When Dryden Rotarian, Angela Bujold, learned from her sister who works as the religious education coordinator for the Northwest Catholic District School Board that they were binging in Holocaust Survivor and author Eva Olsson, she thought it would be an excellent opportunity for the Board to partner with the Dryden Rotary Club to hold a presentation for the community.

Billed as a local "peace" initiative Rotary made arrangements for The Centre, a 500 seat auditorium and Thursday night it was nearly full to capacity with citizens of all ages to hear the diminuative 86 year old Olsson.

Speaking in a soft voice, supplemented with a few well chosen graphic pictures Eva weaved together, the story of her message to school children, her own biographical experience and the lessons we must all learn from this horrifying example of "bullying" taken to its ultimate extreme.

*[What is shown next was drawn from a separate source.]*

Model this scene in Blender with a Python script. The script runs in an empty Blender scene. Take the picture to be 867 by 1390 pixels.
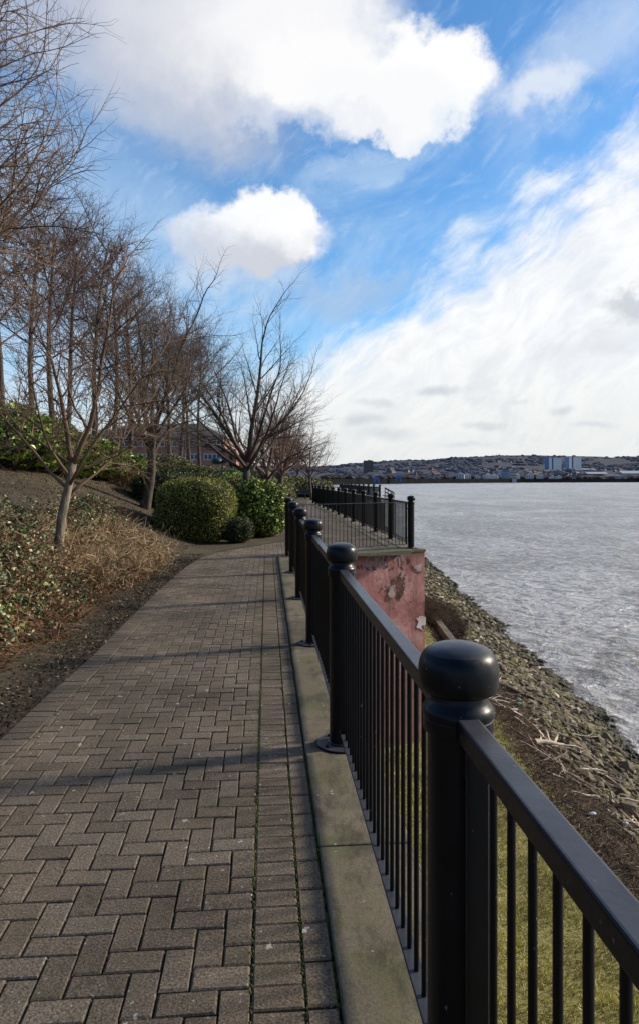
import bpy, math, random
from math import sin, cos, pi, radians, sqrt, atan2
from mathutils import Vector, Matrix, noise as mnoise

random.seed(7)
R = random.random
U = random.uniform
scene = bpy.context.scene
C = scene.collection

# ------------------------------------------------------------------ frame
CAM_H, FPX = 1.65, 900.0
def at(px, py, Y):
    "a point of the place seen in direction px,py at distance Y ahead"
    return Vector(((px - 433.5) / FPX * Y, Y, CAM_H - (py - 650.0) / FPX * Y))

# ------------------------------------------------------------------ materials
MATS = {}
def new_mat(name):
    m = bpy.data.materials.new(name); m.use_nodes = True
    nt = m.node_tree
    b = nt.nodes['Principled BSDF']
    MATS[name] = m
    return m, nt, b
def N(nt, t, **kw):
    n = nt.nodes.new(t)
    for k, v in kw.items():
        if k in n.inputs: n.inputs[k].default_value = v
        else: setattr(n, k, v)
    return n
def L(nt, a, b): nt.links.new(a, b)
def col(c): return (c[0], c[1], c[2], 1.0)
def ramp(nt, fac, stops):
    r = nt.nodes.new('ShaderNodeValToRGB')
    e = r.color_ramp.elements
    while len(e) < len(stops): e.new(0.5)
    for i, (p, c) in enumerate(stops):
        e[i].position = p; e[i].color = col(c)
    if fac is not None: L(nt, fac, r.inputs[0])
    return r
def mixc(nt, fac, a, b, mode='MIX'):
    m = nt.nodes.new('ShaderNodeMix'); m.data_type = 'RGBA'; m.blend_type = mode
    def put(s, v):
        if isinstance(v, (tuple, list)): s.default_value = col(v)
        else: L(nt, v, s)
    if isinstance(fac, (int, float)): m.inputs[0].default_value = fac
    else: L(nt, fac, m.inputs[0])
    put(m.inputs[6], a); put(m.inputs[7], b)
    return m.outputs[2]
def math_(nt, op, a, b=None, c=None, clamp=False):
    m = nt.nodes.new('ShaderNodeMath'); m.operation = op; m.use_clamp = clamp
    for i, v in enumerate((a, b, c)):
        if v is None: continue
        if isinstance(v, (int, float)): m.inputs[i].default_value = v
        else: L(nt, v, m.inputs[i])
    return m.outputs[0]
def noise_(nt, scale, detail=4, rough=0.55, vec=None, dist=0.0):
    n = nt.nodes.new('ShaderNodeTexNoise')
    n.inputs['Scale'].default_value = scale; n.inputs['Detail'].default_value = detail
    n.inputs['Roughness'].default_value = rough; n.inputs['Distortion'].default_value = dist
    if vec is not None: L(nt, vec, n.inputs['Vector'])
    return n
def coords(nt, scale=None):
    g = nt.nodes.new('ShaderNodeNewGeometry')
    if scale is None: return g.outputs['Position']
    m = nt.nodes.new('ShaderNodeMapping'); m.inputs['Scale'].default_value = scale
    L(nt, g.outputs['Position'], m.inputs[0]); return m.outputs[0]
def objco(nt, scale=None):
    g = nt.nodes.new('ShaderNodeTexCoord')
    if scale is None: return g.outputs['Object']
    m = nt.nodes.new('ShaderNodeMapping'); m.inputs['Scale'].default_value = scale
    L(nt, g.outputs['Object'], m.inputs[0]); return m.outputs[0]
def bump(nt, b, h, strength=0.3, dist=0.01):
    bp = nt.nodes.new('ShaderNodeBump'); bp.inputs['Strength'].default_value = strength
    bp.inputs['Distance'].default_value = dist
    L(nt, h, bp.inputs['Height']); L(nt, bp.outputs[0], b.inputs['Normal'])
def step(nt, v, lo, hi):
    m = nt.nodes.new('ShaderNodeMapRange'); m.interpolation_type = 'SMOOTHSTEP'
    L(nt, v, m.inputs[0]); m.inputs[1].default_value = lo; m.inputs[2].default_value = hi
    return m.outputs[0]
def island(nt):
    return nt.nodes.new('ShaderNodeNewGeometry').outputs['Random Per Island']

def simple(name, c1, c2=None, scale=5, rough=0.8, bmp=0.0, bdist=0.01, metal=0.0, spec=0.5, detail=5):
    m, nt, b = new_mat(name)
    b.inputs['Roughness'].default_value = rough; b.inputs['Metallic'].default_value = metal
    b.inputs['Specular IOR Level'].default_value = spec
    c2 = c2 or tuple(x * 0.75 for x in c1)
    n = noise_(nt, scale, detail, vec=objco(nt))
    L(nt, ramp(nt, n.outputs[0], [(0.32, c1), (0.68, c2)]).outputs[0], b.inputs['Base Color'])
    if bmp: bump(nt, b, n.outputs[0], bmp, bdist)
    return m
def leafy(name, stops, rough=0.5, spec=0.4, trans=0.0, clump=None):
    "leaf cloud: every leaf its own tint, and slow clumps of light and dark"
    m, nt, b = new_mat(name)
    b.inputs['Roughness'].default_value = rough
    b.inputs['Specular IOR Level'].default_value = spec
    r = ramp(nt, island(nt), stops)
    out = r.outputs[0]
    n = noise_(nt, clump or 2.2, 3, vec=coords(nt))
    out = mixc(nt, 1.0, out, ramp(nt, n.outputs[0], [(0.35, (0.55, 0.55, 0.55)), (0.65, (1.15, 1.15, 1.15))]).outputs[0], 'MULTIPLY')
    L(nt, out, b.inputs['Base Color'])
    return m

def brick_paving():
    m, nt, b = new_mat('paving_brick')
    b.inputs['Roughness'].default_value = 0.85; b.inputs['Specular IOR Level'].default_value = 0.35
    r = ramp(nt, island(nt), [(0.0, (0.122, 0.094, 0.068)), (0.35, (0.144, 0.112, 0.082)), (0.7, (0.158, 0.124, 0.092)), (1.0, (0.190, 0.152, 0.115))])
    p = coords(nt)
    fine = noise_(nt, 110, 5, 0.75, p)
    c = mixc(nt, 1.0, r.outputs[0], ramp(nt, fine.outputs[0], [(0.36, (0.30, 0.30, 0.30)), (0.5, (0.95, 0.95, 0.95)), (0.64, (1.85, 1.75, 1.65))]).outputs[0], 'MULTIPLY')
    big = noise_(nt, 0.9, 4, 0.6, p)
    c = mixc(nt, 1.0, c, ramp(nt, big.outputs[0], [(0.34, (0.60, 0.60, 0.58)), (0.5, (0.95, 0.95, 0.95)), (0.66, (1.28, 1.26, 1.2))]).outputs[0], 'MULTIPLY')
    # pale droppings and lichen
    sp = noise_(nt, 13, 3, 0.6, p)
    sp2 = noise_(nt, 46, 3, 0.6, p)
    k = math_(nt, 'MAXIMUM', step(nt, sp.outputs[0], 0.675, 0.71), step(nt, sp2.outputs[0], 0.675, 0.71))
    c = mixc(nt, math_(nt, 'MULTIPLY', k, 0.85), c, (0.50, 0.47, 0.43))
    gr = noise_(nt, 3.0, 4, 0.65, p)
    c = mixc(nt, math_(nt, 'MULTIPLY', step(nt, gr.outputs[0], 0.52, 0.72), 0.40), c, (0.085, 0.085, 0.032))
    L(nt, c, b.inputs['Base Color'])
    bump(nt, b, fine.outputs[0], 1.0, 0.006)
    return m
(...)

Relating bullying in schools today, Olsson described how it is not just the perpetrator but more importantly the "bystanders" who enable bullying to take place and grow. She described bullying as learned hatred and how 300,000 bystanders enabled 300 Nazi bullies in 1933 to reverse those numbers by 1937.  

Only 14 when war started, from a poor fundamentalist Jewish and Romanian heritage Olsson, experienced four days crammed into train to Auschwitz-Birkenau where because she was a single young woman she was separated from her family and forced into slave labour. Later she was transferred to a slave-factory in Essen and with the Russians closing in and the allies burning down the factory she was taken to Bergen-Belsen were only hours before she was to be executed, she was liberated.

Although Olsson supplied the big numbers, it was in the little details that kept the audience in a hushed state throughout the 90 minute presentation. 

Past and FutureIn closing Eva, still only 21 at her time of rescue, described herself as a "small miracle out of the ashes" and related the story of her Swedish husband Rudy who as a Christian could not have been more different in culture, language, education or social standard who loved her unconditionally and revived her faith in humanity. Only with unconditional love and acceptance she said could peace, human rights and democracy thrive. 

She also reminded parents not to expect the schools to solve the bullying problem; that it was they who were their children's first teacher and that they had "the responsibility to send them to school the way you want to see them as adults."

Although there was no cost to attend, donations were made to the Rotary Club and will be used to sponsor another ShelterBox.